For the full story, click here.
WTF!? Did any of you read the links provided before you posted your comments?!
Read the WHOLE story… then form an opinion!! UGH! I really hate ignorant people! I REALLY DO!
Whatever the cut the university takes from law school tuition, that doesn’t belong in the accreditation criteria. The criteria should only include output measures, not inputs. What does the school offer students? What do the faculty accomplish? This transfer at worst could be thought of as a tax by the university, and this is the implicit assumption by the accreditors, the ABA. The only interest ABA has in using this as a criterion is to protect rents for its law school constituents. It says zero about law school quality. If the university drains resources from the law school and this action affects the law school quality, then that quality reduction will ultimately earn a lower rating from the ABA. This logic would imply a lawyer from New York is of poorer quality than one from Florida because New York income taxes take a chunk of the NY lawyer’s pay while income taxless Florida does not take any of the Florida lawyer’s pay. For a student or potential client, compare the expected benefit from the law school or the lawyer and compare it to the price charged.
The mistake is often made whether dealing with academics or in the sciences, that somehow people are able to rise above their
petty needs and proceed by valuing either their mission, or their method. Yet we know that in both academics and science, the most vicious battles occur when the protection of turf is involved. The pious hypocrisy prevalent in discussing the doings in academia and science.
As distressing as the circumstances may be for Dean Weissberger
we needs these incidents occasionally to draw the curtain and see the wizardry as the sham it is. Why is it that the costs of higher education have far outstripped the cost of living?
A few words from Ibsen come to mind as I read this post. In his seminal work, “An Enemy of The People,” the great Norwegian playwright’s protagonist, Dr. Stockmann, is faced with a similar dilemma involving his duty to his conscience versus expediency. Here’s how Ibsen describes the conundrum of being guided by consensus instead of principle:
“The majority is never right. Never, I tell you! That’s one of these lies in society that no free and intelligent man can help rebelling against. Who are the people that make up the biggest proportion of the population — the intelligent ones or the fools?”
And then his famous line from the same work about the nature of the fight for truth:
“Never wear your best trousers when you go out to fight for freedom and truth.”
He even has some advice for us here on the blog:
“To live is to war with trolls.”
–HENRIK IBSEN
Damn that guy can write.
And didn’t Harvard Business School lose 25% of their endowment fund in the markets recently? Educators seem to have a bad track record in dealing with Big Business. They should concentrate on helping students rather than generating cash cows.
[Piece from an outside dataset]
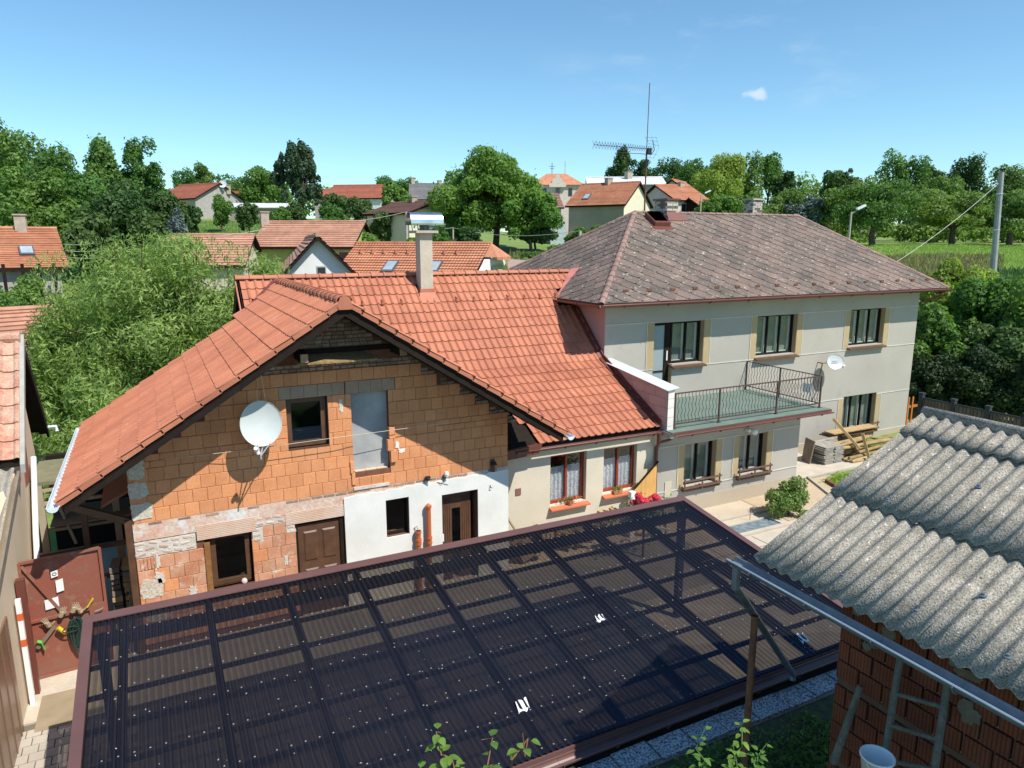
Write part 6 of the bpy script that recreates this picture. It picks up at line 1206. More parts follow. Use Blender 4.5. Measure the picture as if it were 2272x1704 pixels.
def house_px(label, x1, x2, py, D, yaw, h, ye, wallm, roofm_, name='village_house', zg=None, nc=14, waves=0, oh=.35, wins=(), gwins=(), chims=(), group=None, ridge_over=.25, h2=None, kind='house', frontwins=()):
    """gabled house: ridge seen between picture columns x1..x2 at row py (centre depth D), yaw of the ridge from the picture plane, h half width, ye picture row of the front eave"""
    xc = (x1+x2)/2; C = atD(xc, py, D); ya = math.radians(yaw); r = np.array((*(hr*math.cos(ya)+hf*math.sin(ya)), 0.)); f = np.array((*(hr*math.sin(ya)-hf*math.cos(ya)), 0.))
    def hitx(px):
        d = ray(px, py); # solve C + r*t along the vertical plane through d
        M_ = np.array([[r[0], -d[0]], [r[1], -d[1]]]); t, s = np.linalg.solve(M_, [-C[0], -C[1]]); return t
    ta, tb = hitx(x1), hitx(x2); A_, B_ = C+r*ta, C+r*tb; zr_ = C[2]; h2 = h2 or h
    Ec = C+f*h; ze = z_at(0, ye, Ec[0], Ec[1]); t = thing(name, label, kind, (C[0], C[1], terr(C[0], C[1]) if zg is None else zg), group)
    zg0 = (min(terr(*(A_+f*h)[:2]), terr(*(B_+f*h)[:2]), terr(*C[:2]))-.4) if zg is None else zg
    a_, b_ = A_+r*oh, B_-r*oh; sl = (zr_-ze)/h; ih = h-oh; zi = zr_-sl*ih-.08
    P = lambda base, o, z: (base[0]+f[0]*o, base[1]+f[1]*o, z)
    w_ = MB(); w_.prism([P(a_, ih, zg0), P(a_, -ih, zg0), P(a_, -ih, zi), P(a_, 0, zr_-.1), P(a_, ih, zi)], (b_-a_)); part('wall', w_, wallm, t)
    rm = MB(); E1, E2 = np.array(P(A_, h, ze)), np.array(P(B_, h, ze)); G1, G2 = np.array(P(A_, -h2, ze)), np.array(P(B_, -h2, ze)); A3, B3 = np.array([*A_[:2], zr_]), np.array([*B_[:2], zr_])
    rm.add([A3, B3, E2, E1, G1, G2], [(0, 1, 2, 3), (1, 0, 4, 5)]); dn = np.array((0, 0, -.14)); rm.add([A3+dn, B3+dn, E2+dn, E1+dn, G1+dn, G2+dn], [(0, 3, 2, 1), (1, 5, 4, 0)])
    for q1, q2 in ((A3, E1), (A3, G1), (B3, E2), (B3, G2), (E1, E2)): rm.add([q1, q2, q2+dn, q1+dn], [(0, 1, 2, 3)])
    rf = part('roof', rm, DARKW if nc else roofm_, t)
    if nc:
        q = MB(); course_roof(q, A3+(0, 0, .03), B3+(0, 0, .03), E1+(0, 0, .03), E2+(0, 0, .03), nc, waves); course_roof(q, B3+(0, 0, .03), A3+(0, 0, .03), G2+(0, 0, .03), G1+(0, 0, .03), nc); part('tile', q, roofm_, rf, 'stuff')
    part('ridge', MB().tube([A3+(0, 0, .05), B3+(0, 0, .05)], .11, 6), roofm_, rf)
    def onwall(u, o, z, w2, hh2, axis, m=BLACK, lb=None):
        q = MB(); dr_ = r if axis == 'f' else f; nn = f if axis == 'f' else (r if u > 0 else -r)
        c = np.array(o); q.prism([c-dr_*w2/2+(0, 0, z), c+dr_*w2/2+(0, 0, z), c+dr_*w2/2+(0, 0, z+hh2), c-dr_*w2/2+(0, 0, z+hh2)], nn*.03); wo_ = part('window', q, M('far_window_frame', (.5, .5, .48), .6), t)
        s_ = .82; z0 = z+hh2*.09; part('pane', MB().prism([c-dr_*w2*s_/2+(0, 0, z0), c+dr_*w2*s_/2+(0, 0, z0), c+dr_*w2*s_/2+(0, 0, z0+hh2*.82), c-dr_*w2*s_/2+(0, 0, z0+hh2*.82)], nn*.045), m, wo_)
    DK = M('far_pane', (.03, .035, .04), .2, spec=.6)
    for (uu, zz, w2, h3) in frontwins: onwall(0, a_*(1-uu)+b_*uu*1.0+f*(ih+.0)-np.array((0, 0, (a_*(1-uu)+b_*uu)[2])), zi-zz, w2, h3, 'f', DK)
    for (side, oo, zz, w2, h3) in gwins:
        base = b_ if side > 0 else a_; base = base-(r*oh*0); onwall(side, np.array((base[0]+f[0]*oo, base[1]+f[1]*oo, 0)), zr_-zz, w2, h3, 'g', DK)
    for (uu, oo, w2, top) in chims:
        c = A3*(1-uu)+B3*uu+f*oo; q = MB().box(c[0]-w2/2, c[1]-w2/2, zr_-1.5, c[0]+w2/2, c[1]+w2/2, zr_+top); q.box(c[0]-w2/2-.06, c[1]-w2/2-.06, zr_+top, c[0]+w2/2+.06, c[1]+w2/2+.06, zr_+top+.08); part('chimney', q, M('far_chimney', (.42, .36, .30), .9, (.32, .26, .21), scale=3), t)
    def sky_(uu, v, w2, h3):      # roof window at fraction uu along, v down the slope
        n_ = np.cross(E2-E1, A3-E1); n_ /= np.linalg.norm(n_); n_ = n_ if n_[2] > 0 else -n_
        dsl = (E1-A3)/np.linalg.norm(E1-A3); c = A3*(1-uu)+B3*uu+(E1-A3)*v; q = MB().prism([c-r*w2/2+n_*.05, c+r*w2/2+n_*.05, c+r*w2/2+dsl*h3+n_*.05, c-r*w2/2+dsl*h3+n_*.05], n_*.12); wo_ = part('roof_window', q, M('far_roof_window_frame', (.10, .10, .11), .5), rf)
        w2 *= .8; part('pane', MB().prism([c-r*w2/2+dsl*h3*.08+n_*.05, c+r*w2/2+dsl*h3*.08+n_*.05, c+r*w2/2+dsl*h3*.85+n_*.05, c-r*w2/2+dsl*h3*.85+n_*.05], n_*.13), M('far_skylight', (.35, .42, .48), .1, spec=.8), wo_)
    for s_ in wins: sky_(*s_)
    t['_x'] = 1; del t['_x']
    return dict(t=t, A=A3, B=B3, E1=E1, E2=E2, r=r, f=f, ze=ze, zg=zg0, zi=zi, a=a_, b=b_, rf=rf, ih=ih, P=P)
FW = M('far_white_wall', (.72, .72, .70), .9, (.66, .66, .64), scale=1.5); FY = M('far_yellow_wall', (.66, .62, .46), .9, (.60, .56, .42), scale=1.5); FG = M('far_grey_wall', (.38, .36, .34), .9, (.30, .28, .26), scale=3); FB_ = M('far_brown_wall', (.30, .27, .20), .9, (.26, .23, .18), scale=.8); FGr = M('far_green_wall', (.38, .46, .14), .9); FBL = M('far_blue_wall', (.50, .56, .58), .9); FP = M('far_pink_wall', (.70, .60, .54), .9)
# neighbours, nearest first
hA = house_px('orange-roofed house with dark wooden porch at the left edge', -90, 126, 508, 40, 38, 3.6, 596, FG, RO, nc=22, chims=((.62, .1, .55, .75),), wins=((.61, .50, .7, .9),), oh=.4)
q = MB(); P_ = hA['P']; 
for uu in (.05, .3, .52, .72, .9): b = hA['a']*(1-uu)+hA['b']*uu; pt = P_(b, hA['ih']+.9, 0); q.box(pt[0]-.07, pt[1]-.07, hA['zi']-3.2, pt[0]+.07, pt[1]+.07, hA['zi']+.1)
part('porch_post', q, DARKW, hA['t'])
for z in (-1.55, -1.8, -2.05, -2.3): a1, b1 = P_(hA['a'], hA['ih']+.9, hA['zi']+z), P_(hA['b'], hA['ih']+.9, hA['zi']+z); part('porch_rail', MB().bar(a1, b1, .05, .14), BROWNW, hA['t'])
part('porch_floor', MB().prism([P_(hA['a'], hA['ih']+1, hA['zi']-2.5), P_(hA['b'], hA['ih']+1, hA['zi']-2.5), P_(hA['b'], hA['ih']-.1, hA['zi']-2.5), P_(hA['a'], hA['ih']-.1, hA['zi']-2.5)], (0, 0, -.15)), CONC_L, hA['t'])
house_px('low barn roof of salmon tiles at the left behind the barn', -90, 138, 690, 24, 48, 2.6, 800, CREAM, RS, nc=12, kind='barn', name='tiled_barn', zg=0)
hW = house_px('house with long salmon roof and pale green wall, chimney at its left end', 590, 812, 493, 56, -6, 3.3, 549, FGr, RS, nc=13, waves=0, chims=((.0, .2, .6, .75),), frontwins=((.93, 1.2, .9, .8), (.80, 2.8, .9, 1.3)))
hG = house_px('small white gable house with a dark bargeboard and one window', 705, 668, 527, 45, 107, 1.75, 592, FW, RS, nc=10, gwins=((-1, .1, 2.15, .42, .85),), h2=1.75)
house_px('long low roof of salmon tiles behind the willow', 372, 566, 522, 52, 4, 2.9, 590, CREAM, RS, nc=12, kind='barn', name='tiled_barn')
hO = house_px('orange-tiled house with two roof windows and half-hipped white gable', 792, 1090, 541, 43, -18, 3.7, 634, FW, RO, nc=16, waves=46, wins=((.385, .47, .75, 1.15), (.70, .47, .75, 1.15)), oh=.2)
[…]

My daughter is going into her third year at Loyola Law School in Chicago and she almost went to DePaul. I was actually surprised that she didn’t choose DePaul after our visit there, but now I am glad that she is not in the middle of this nonsense. I smell a rat in this one. It sounds like someone has a burr in their saddle and logic and the good of the school don’t matter to the administration. This story even hit the Chicago papers and it has harmed the reputation of DePaul.
Take the school charter and place inside a ring of brandy from the president’s private stash. Form student drum circle around same and bring in Hawaiian Fire dancers near same. Call Tom Hanks and offer him the role as ousted Dean in the new movie–Stupid in DePaul.
It was also Helmut Epp (and DePaul’s president Dennis Holtschneider) who was instrumental in denying tenure to vocal Israel critic Paul Finkelstein. Finkelstein had the unanimous of his department, which had already voted for tenure, and was very popular among students.
But noted anti-Arab racist Alan Dershowitz went to war against Finkelstein (who exposed Dershowitz’s rampant plagiarism). Dershowitz was particularly aggressive in lobbying academics in the DePaul’s law school.
Well with Big Business and Corporate governance committees what do you really expect?